Elliott Abrams has another op-ed, this time in the WSJ. It, of course, goes totally against Tony Judt's op-ed on Israeli settlements. He says the US agreed to the settlements that Obama's administration is now questioning. He's basically saying that George W. Bush was an unpatriotic, cowardly President who was afraid to stand up to the Israelis. Abrams says in effect, "I put words in Bush's mouth recognizing the settlement, and he said them." However, Abrams and Bush failed to bring anything to fruition as a result. Bush kissed Sharon's ass as instructed by Abrams, but no legal document was signed. They failed. The world has moved on. It's like Abrams is trying to enforce the Molotov-Ribbentrop Pact. It's dead. Get over it!

But all these articles about settlements show that the Israelis are genuinely worried. They have obviously told their Israeli agents to go all out to get the US off this settlements kick. They may succeed; Jews have lots of money and power in the US. But at least for a few shining moments the US seems to be pursuing a policy defined by US interests, rather than Israel's. Let Elliot Abrams, Bret Stevens, and the rest of the Likudniks on the WSJ editorial page stew for a little while longer.

MTCR Still Around

The Bulletin of the Atomic Scientists calls for a missile test ban to supplement the Missile Technology Control Regime (MTCR). Interestingly the article puts the MTCR in the context of the Reykjavik Summit, where Richard Perle famously stopped President Reagan from agreeing to sweeping arms control limitations with the Soviets. Perle was also instrumental in limiting the MTCR, mainly by trying to get super strong controls that other countries would not agree to. It was a typical case of the best being the enemy of the good. What we got was worse than if the US had had a more flexible negotiating position.

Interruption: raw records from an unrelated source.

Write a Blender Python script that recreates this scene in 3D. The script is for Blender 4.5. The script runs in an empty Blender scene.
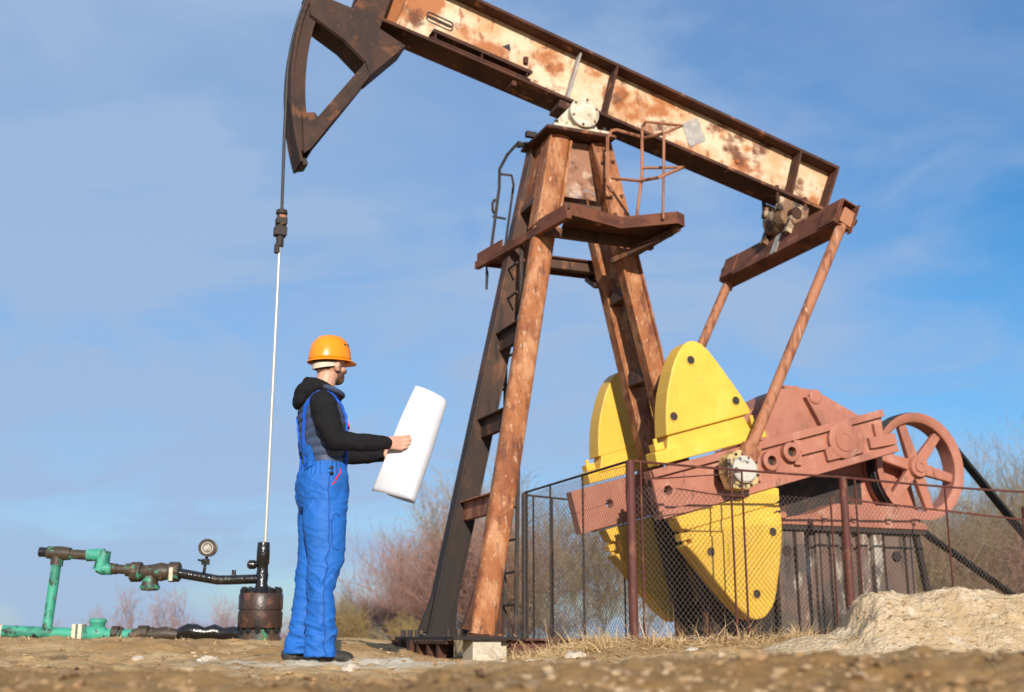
import bpy, bmesh, math, random
import numpy as np
from mathutils import Vector, Matrix, noise as mnoise
from mathutils.bvhtree import BVHTree
from math import sin, cos, radians, pi, sqrt, atan2
random.seed(7); rng = np.random.default_rng(11)
scene = bpy.context.scene
COL = scene.collection
V = Vector

# ------------------------------------------------------------------ materials
def new_mat(name):
    m = bpy.data.materials.new(name); m.use_nodes = True
    nt = m.node_tree; b = nt.nodes['Principled BSDF']
    return m, nt, b

def weathered(name, base, layers=(), rough=0.7, rough2=None, metal=0.0, bump=0.0, bump_scale=60, spec=0.4, bdist=0.004):
    """layers: (colour, scale xyz, lo, hi, strength, detail)"""
    m, nt, b = new_mat(name); N = nt.nodes; L = nt.links
    tc = N.new('ShaderNodeTexCoord')
    col = None; fac_last = None
    rgb = N.new('ShaderNodeRGB'); rgb.outputs[0].default_value = (*base, 1); col = rgb.outputs[0]
    for i, ly in enumerate(layers):
        c, sc, lo, hi, st = ly[:5]; det = ly[5] if len(ly) > 5 else 6
        mp = N.new('ShaderNodeMapping'); mp.inputs['Scale'].default_value = sc
        mp.inputs['Location'].default_value = (i*3.7+1, i*1.3, i*2.1)
        L.new(tc.outputs['Object'], mp.inputs[0])
        n = N.new('ShaderNodeTexNoise'); n.inputs['Scale'].default_value = 1; n.inputs['Detail'].default_value = det
        n.inputs['Roughness'].default_value = 0.62
        L.new(mp.outputs[0], n.inputs['Vector'])
        r = N.new('ShaderNodeMapRange'); r.inputs['From Min'].default_value = lo; r.inputs['From Max'].default_value = hi
        r.inputs['To Max'].default_value = st; r.interpolation_type = 'SMOOTHSTEP'
        L.new(n.outputs['Fac'], r.inputs['Value'])
        mx = N.new('ShaderNodeMix'); mx.data_type = 'RGBA'
        L.new(r.outputs['Result'], mx.inputs['Factor']); L.new(col, mx.inputs[6]); mx.inputs[7].default_value = (*c, 1)
        col = mx.outputs[2]; fac_last = r.outputs['Result'] if fac_last is None else fac_last
    L.new(col, b.inputs['Base Color'])
    b.inputs['Metallic'].default_value = metal
    b.inputs['Specular IOR Level'].default_value = spec
    if rough2 is not None and fac_last is not None:
        r = N.new('ShaderNodeMapRange'); r.inputs['To Min'].default_value = rough; r.inputs['To Max'].default_value = rough2
        L.new(fac_last, r.inputs['Value']); L.new(r.outputs[0], b.inputs['Roughness'])
    else:
        b.inputs['Roughness'].default_value = rough
    if bump > 0:
        n = N.new('ShaderNodeTexNoise'); n.inputs['Scale'].default_value = bump_scale; n.inputs['Detail'].default_value = 5
        L.new(tc.outputs['Object'], n.inputs['Vector'])
        bp = N.new('ShaderNodeBump'); bp.inputs['Strength'].default_value = bump; bp.inputs['Distance'].default_value = bdist
        L.new(n.outputs['Fac'], bp.inputs['Height']); L.new(bp.outputs[0], b.inputs['Normal'])
    return m

RUST_O = (.36, .115, .028); RUST_B = (.13, .042, .018); RUST_D = (.045, .018, .010); CREAM = (.66, .50, .335)
M = {}
M['beam'] = weathered('beam_paint', CREAM, [((.52, .27, .12), (2.2, 2.2, 2.8), .40, .64, .8),
      (RUST_O, (1.9, 2.2, 2.3), .49, .60, .95, 9), (RUST_B, (2.6, 3, 3.2), .55, .66, .95, 9), ((.30,.10,.035), (13, 13, 6), .56, .66, .85, 8), ((.60,.50,.42), (6,6,6), .60,.72,.5)],
      rough=.55, rough2=.85, bump=.5, bump_scale=40)
M['beam_end'] = weathered('beam_rust_plate', (.30, .10, .03), [(RUST_B, (5, 5, 3), .45, .6, .9), ((.55, .36, .18), (7, 7, 3), .58, .7, .7)], rough=.8, bump=.5)
M['panel'] = weathered('post_panel_rust', (.30, .145, .085), [((.50, .36, .26), (6, 6, 6), .48, .62, .85, 9), ((.12, .045, .022), (7, 7, 7), .50, .62, .9, 9), ((.20, .22, .24), (4, 4, 4), .62, .68, .7)], rough=.75, bump=.5)
M['flange'] = weathered('flange_rust', (.088, .031, .016), [(RUST_D, (3, 3, 3), .42, .60, .9), ((.40, .17, .07), (6, 6, 6), .58, .70, .8)], rough=.85, bump=.6)
M['leg'] = weathered('leg_rust', (.31, .108, .036), [((.48, .235, .115), (8, 8, 4), .44, .64, .8, 10), ((.20,.058,.02), (3.2, 3.2, 2.4), .50, .64, .8, 9), ((.56, .36, .22), (26, 26, 13), .57, .67, .65, 10),
      (RUST_B, (13, 13, 5), .55, .65, .85, 10), (RUST_D, (34, 34, 1.3), .60, .70, .75, 4), (RUST_D, (40, 40, 26), .62, .70, .8, 6)], rough=.75, bump=.6, bump_scale=35)
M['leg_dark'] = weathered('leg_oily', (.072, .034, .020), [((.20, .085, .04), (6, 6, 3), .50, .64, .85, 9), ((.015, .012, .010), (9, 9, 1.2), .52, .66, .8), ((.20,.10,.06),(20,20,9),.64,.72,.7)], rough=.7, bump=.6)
M['head'] = weathered('head_rust', (.052, .024, .0145), [((.028, .016, .012), (4, 4, 4), .45, .6, .85), ((.165, .062, .024), (6, 6, 6), .55, .68, .8, 8), ((.11,.045,.02),(22,22,22),.58,.68,.7)], rough=.8, bump=.6)
M['eq'] = weathered('equalizer_rust', (.155, .052, .026), [((.07, .024, .013), (4, 3, 9), .45, .62, .85), ((.30, .12, .055), (7, 5, 7), .56, .68, .7)], rough=.8, bump=.6)
M['pitman'] = weathered('pitman_rust', (.36, .15, .075), [((.17, .055, .025), (14, 14, 3), .48, .6, .85), ((.56, .36, .24), (18, 18, 2.5), .60, .70, .7)], rough=.75, bump=.5)
M['darksteel'] = weathered('dark_steel', (.030, .022, .018), [((.10, .045, .025), (6, 6, 6), .52, .66, .7)], rough=.7, bump=.5)
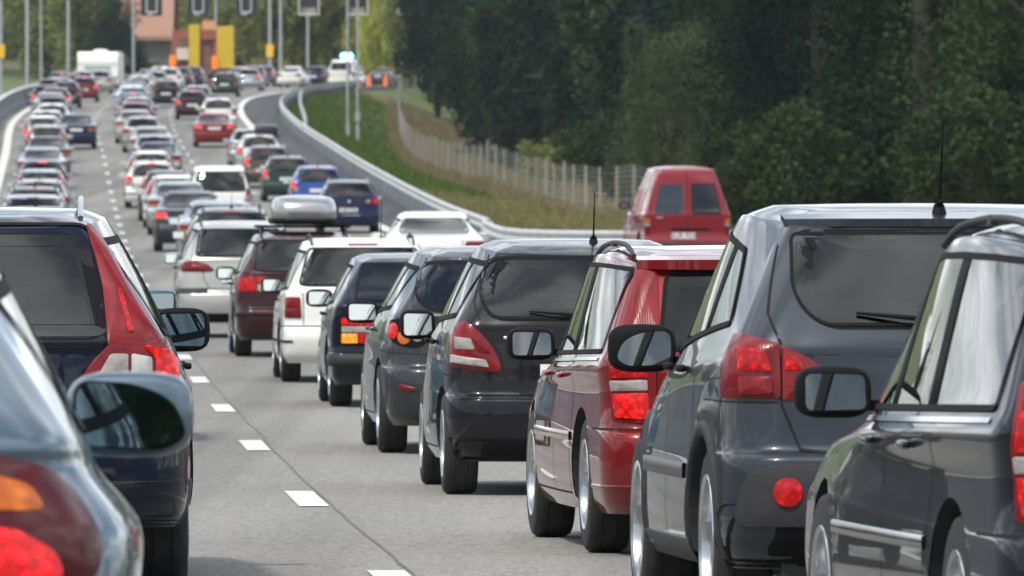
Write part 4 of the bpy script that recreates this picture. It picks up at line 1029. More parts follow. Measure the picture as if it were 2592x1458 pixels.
# ------------------------------------------------------------ vehicles close to the camera
RED = paint((.18, .006, .008), .25); GREYBLUE = paint((.038, .045, .056), .5); BLACK = paint((.008, .010, .016), .1); DGREY = paint((.011, .011, .014), .4)
MGREY = paint((.045, .047, .053), .5); DBLUE = paint((.007, .011, .026), .3); WHITE = paint((.80, .80, .76), .0); MAROON = paint((.038, .010, .015), .3)
SILVER = paint((.46, .46, .43), .5); ICE = paint((.10, .15, .19), .55); XBLACK = paint((.006, .010, .024), .3); VANRED = paint((.22, .012, .022), .0, .4)
NAVY = paint((.012, .018, .06), .4); BLUE = paint((.02, .09, .35), .4); GREEN = paint((.02, .05, .04), .4); BROWN = paint((.10, .07, .06), .5)
def sidew(y, zl, zh, gaps, arch=.26, r=.03): return dict(y=y, zl=zl, zh=zh, gaps=gaps, arch=arch, r=r)
def mirr(p): return p
V70 = dict(L=4.71, W=1.80, H=1.47, ro=.98, wb=2.76, wr=.325, zb=.94, zbf=.90, zbt=.58, yb=.10, yt=.33, yws=3.35, yrf=2.62, ht=.72, hb=.885, taper_f=.075, rl=.22, rh=.13, tk=.5, ssw=.02,
    rwb=.58, rwt=.53, rwz=(.98, 1.33), rwr=.05, side=sidew((.40, .46, 3.22, 2.42), (.965, .93), (1.35, 1.36), [(1.38, .13), (2.22, .11)]), surround='trim', pillar='trim',
    mould=(.55, .05, 1.40, 3.36, 'body'), handles=[1.62, 2.42], hz=.84, hbody=True, mshape='rect', rails=(.60, 2.45, .030), railm='plastic', spokes=5,
    spoiler=(1.385, .66, .10, .035), spl=(0, .01, .01, 'red'), hbl=None, mbody=False, zmir=.98,
    strips=[('belt_trim', 'L', [(.40, .930), (3.3, .893)], .016, .005, 'chrome'), ('belt_trim', 'Rt', [(.40, .930), (3.3, .893)], .016, .005, 'chrome'),
            ('bumper_gap', 'a', [(-1.2, .60), (1.2, .60)], .01, .002, 'seam'), ('lower_crease', 'a', [(-1.25, .33), (1.25, .33)], .02, .008, 'body'), ('tailgate_gap', 'x', [(.60, 1.3), (.60, .62)], .008, .002, 'seam', 'both')],
    lights=[dict(n='tail_light', m='a', p=[(.60, .62), (.83, .64), (.84, .86), (.80, 1.04), (.66, 1.06), (.61, .96)], mat='red', r=.02, o=.010, b=.01,
              sub=[('brake_light', [(.64, .645), (.80, .655), (.815, .77), (.645, .77)], 'redhot', .01), ('reversing_light', [(.645, .782), (.82, .782), (.825, .832), (.645, .832)], 'whitelens', .008), ('upper_lens', [(.645, .845), (.822, .845), (.80, .95), (.645, .95)], 'redlit', .01), ('pale_lens', [(.65, .962), (.79, .962), (.775, 1.035), (.67, 1.035)], 'redw', .01)]),
            dict(n='pillar_light', m='a', p=[(.58, 1.05), (.72, 1.06), (.69, 1.35), (.575, 1.355)], mat='red', r=.01, o=.008, b=.008)], plate=(0, .74))
QASH = dict(mbody=False, L=4.31, W=1.78, H=1.61, ro=.80, wb=2.63, wr=.350, tw=.22, zb=1.07, zbf=.97, zbt=.68, yb=.12, yt=.42, yws=3.10, yrf=2.30, hb=.85, ht=.64, taper_top=.06, rl=.26, rh=.18, tk=.45, z0=.26, taper_r=.04,
    bow=.06, rwp=[(-.50, 1.155), (.50, 1.155), (.585, 1.27), (.56, 1.49), (-.56, 1.49), (-.585, 1.27)], rwr=[.13, .13, .10, .03, .03, .10], rsw=.012, side=sidew((.62, .95, 3.0, 2.18), (1.16, 1.0), (1.43, 1.50), [(1.16, .09), (1.98, .12)], .30, .05),
    mould=(.60, .07, 1.32, 3.0, 'strip'), sill=(.30, .10, 'plastic'), clad=True, handles=[1.40, 2.20], hz=.985, mshape='tear', mw=.24, mh=.155, zmir=1.05, spokes=5, rimk=.70,
    ant=(.62, .34, 0), ssw=.022, mtilt=6,
    spoiler=(1.535, .575, .06, .018), spl=None, hbl=(0, 1.535, .5, .03, 'redw'), wiper=(.0, 1.165, -.36, 1.20),
    strips=[('tailgate_gap', 'a', [(.665, 1.45), (.69, 1.20), (.645, 1.09), (.645, .86), (.58, .70), (.40, .675), (0, .67)], .011, .0025, 'seam', 'both'), ('bumper_gap', 'a', [(.66, .872), (1.35, .877)], .006, .005, 'seam', 'both'),
            ],
    lights=[dict(n='tail_light', m='a', p=[(.648, .885), (.93, .885), (.96, 1.00), (.93, 1.12), (.80, 1.12), (.648, 1.085)], mat='redw', r=.012, o=.010, b=.014,
              sub=[('brake_light', [(.675, .985), (.80, .985), (.81, 1.07), (.70, 1.06)], 'redlit', .015), ('reversing_light', [(.675, .90), (.80, .90), (.80, .965), (.675, .965)], 'red', .012)]),
            dict(n='inner_tail_light', m='a', p=[(.43, .925), (.50, .895), (.641, .878), (.641, 1.08), (.56, 1.045), (.47, .985)], mat='red', r=.012, o=.008, b=.012,
              sub=[('upper_lens', [(.56, .99), (.632, .99), (.632, 1.06), (.575, 1.035)], 'redlit', .01), ('reversing_light', ellipse(.515, .935, .045, .042, 20), 'whitelens', .01), ('lens_bowl', ellipse(.515, .935, .025, .023, 20), 'chrome', .01)])],
    patches=[('lower_bumper', 'a', [(-1.15, .27), (1.15, .27), (1.10, .45), (.95, .50), (-.95, .50), (-1.10, .45)], .04, .006, .0, 'trim'),
             ('fog_light_panel', 'a', [(.30, .42), (.86, .42), (.80, .60), (.68, .645), (.40, .65), (.30, .63)], .07, .014, .008, 'plastic', 'both'),
             ('reflector', 'a', ellipse(.63, .545, .052, .052, 24), .01, .030, .006, 'redlit', 'both')], plate=(0, .86))
YARIS = dict(mbody=False, L=3.78, W=1.695, H=1.515, ro=.60, wb=2.46, wr=.30, zb=1.00, zbf=.95, zbt=.58, yb=.10, yt=.42, yws=2.95, yrf=2.05, hb=.80, ht=.56, rl=.24, rh=.16, tk=.42, taper_r=.05,
    rwp=[(-.54, 1.045), (.54, 1.045), (.60, 1.16), (.555, 1.395), (-.555, 1.395), (-.60, 1.16)], rwr=.09, side=sidew((.50, .55, 2.85, 2.0), (1.06, .985), (1.36, 1.385), [(.92, .06), (1.68, .08)], .26, .04),
    handles=[1.10, 1.90], hz=.90, zmir=.99, mw=.19, mh=.15, ant=(.75, .30, .1), wiper=(.0, 1.06, -.32, 1.085), spokes=7, badge=None,
    strips=[('tailgate_gap', 'a', [(.625, 1.42), (.66, 1.15), (.60, 1.0), (.50, .84), (.46, .68), (.36, .60), (0, .59)], .012, .0025, 'seam', 'both'), ('bumper_gap', 'a', [(.47, .70), (1.1, .715)], .007, .002, 'seam', 'both'),
            ('bumper_crease', 'a', [(-.75, .575), (.75, .575)], .02, .008, 'body'), ('badge_letters', 'x', [(-.47, .93), (-.38, .93)], .022, .007, 'chrome')],
    lights=[dict(n='tail_light', m='a', p=[(.475, .725), (.60, .735), (.84, .765), (.84, .90), (.79, 1.0), (.70, 1.03), (.61, .96), (.53, .86)], mat='red', r=.05, o=.012, b=.020,
              sub=[('reversing_light', [(.64, .86), (.76, .865), (.765, .935), (.66, .925)], 'whitelens', .012), ('clear_lens', [(.56, .755), (.80, .785), (.795, .832), (.58, .80)], 'whitelens', .008), ('brake_light', [(.545, .84), (.62, .845), (.655, .94), (.60, .92)], 'redlit', .015)])],
    patches=[('lower_bumper', 'a', [(-1.0, .215), (1.0, .215), (.98, .34), (-.98, .34)], .04, .005, .0, 'trim')], plate=(0, .72))
MAZDA = dict(mbody=False, L=4.42, W=1.755, H=1.465, ro=.86, wb=2.64, wr=.315, zb=.97, zbf=.92, zbt=.60, yb=.10, yt=.62, yws=3.2, yrf=2.35, hb=.82, ht=.55, rl=.30, rh=.20, tk=.42, taper_r=.07,
    rwp=[(-.50, 1.01), (.50, 1.01), (.60, 1.10), (.53, 1.345), (-.53, 1.345), (-.60, 1.10)], rwr=.08, side=sidew((.75, .85, 3.1, 2.25), (1.03, .95), (1.30, 1.335), [(1.15, .06), (1.95, .08)], .26, .05), handles=[1.35, 2.15], hz=.87, zmir=.98, hbody=True,
    strips=[('tailgate_gap', 'a', [(.60, 1.38), (.64, 1.1), (.60, .96), (.52, .80), (.45, .66), (0, .64)], .011, .0025, 'seam', 'both'), ('bumper_gap', 'a', [(.50, .70), (1.3, .73)], .007, .002, 'seam', 'both')],
    lights=[dict(n='tail_light', m='a', p=[(.52, .78), (.62, .74), (.80, .78), (.90, .86), (.90, .94), (.74, .955), (.58, .90)], mat='trim', r=.05, o=.008, b=.006,
              sub=[('brake_light', ellipse(.80, .868, .055, .055, 22), 'redhot', .01), ('indicator_light', ellipse(.695, .822, .052, .05, 22), 'amber', .01), ('reversing_light', ellipse(.595, .825, .035, .035, 18), 'whitelens', .01)])],
    patches=[('reflector', 'a', [(.60, .465), (.74, .50), (.74, .465), (.66, .44)], .015, .012, .004, 'red', 'both'), ('lower_bumper', 'a', [(-.6, .215), (.6, .215), (.58, .36), (-.58, .36)], .04, .005, .0, 'trim')], plate=(0, .80))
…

Anyway, the good news is that the MTCR is still alive and is probably the strongest regime controlling missile proliferation. It could have been stronger, but at least we got something.

Tuesday, June 23, 2009

Settlements, Schmettlements

This NYT op-ed by Tony Judt, a Jew, about the illegality of all Israeli settlements in Palestinian territory illustrates the best in Jewish thinking on the Israel situation. And it's published in the NYT, which is owned by Jews. So there is open-minded thinking on this issue in the Jewish community, even in the US. (Israelis appear more open-minded on Israeli issues in general than American Jews do.) Meanwhile Paul Wolfowitz seems to be spouting a right-wing Zionist diatribe in the Washington Post calling on President Obama to take a stronger, more public stand against Iran. So, is Wolfowitz just a neo-con like many fundamentalist Americans, or does he have an Israeli agenda, since Iran is a much greater threat to Israel than to the US?